If there is more to the story, then pray tell, but as it stands, I'd just give him a message from his god (prophetic dreams, usually) that all is not right with the kid. If he ignores the dreams, and has no more pressing matters, I'd start removing his abilities, starting with the highest level of spells. If, on the other hand, he's fighting against a horde of demons (random example) struggling to enter the prime material plane, the little girl should take a back seat. It sucks that he can't help her in her time of need, but needs of the many > needs of the one.
 

Mouseferatu said:
I wouldn't punish him at all. I would, however, start sending him hints that something is seriously wrong, and his attention is required immediately. If he fails to act once the hints have gotten strong enough, then punish him.


I third this notion. Obviously now, there's some smiting that needs to be done, and some asking for forgiveness afterwards. But I wouldn't see any zapping of abilities until he has a chance to knowingly screw up. Set the stage when it becomes obvious that some small part of this state of affairs is due to his actions. Does he refuse to do what he can to fix the problem? Then start makng him feel it.

Personally, I'd reccomend that, if he refuses to fix the problem, start a slow leech of his abilities. Maybe all his spells are cast at one caster level lower. Maybe he loses LOH. Make it an obvious slap, but not a complete one.
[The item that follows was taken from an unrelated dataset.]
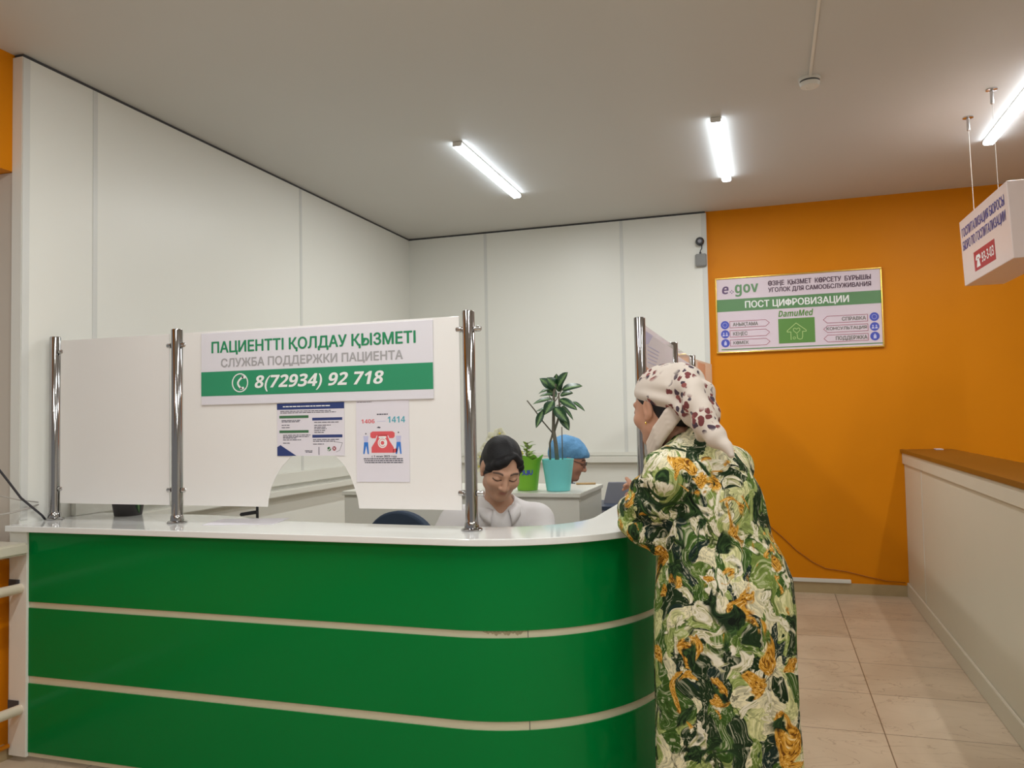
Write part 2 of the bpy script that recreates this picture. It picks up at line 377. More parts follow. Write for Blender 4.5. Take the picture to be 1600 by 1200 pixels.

Hm... Maybe describe how, when he finds out, he suffers an intense loss in his confidence and judgement, then swipe his +cha to saves. Have it eat at his minds as he dreams and preys (there go his spells).

Is it too late to set things up to try and give the Paladin a chance to stop the zombiefication?

Oh, and WHY exactly did the girl's father turn her into a zombie?

Now, the usual question: Is this player usually problematic in how he plays a paladin? Does his past actions and history warrent punishment?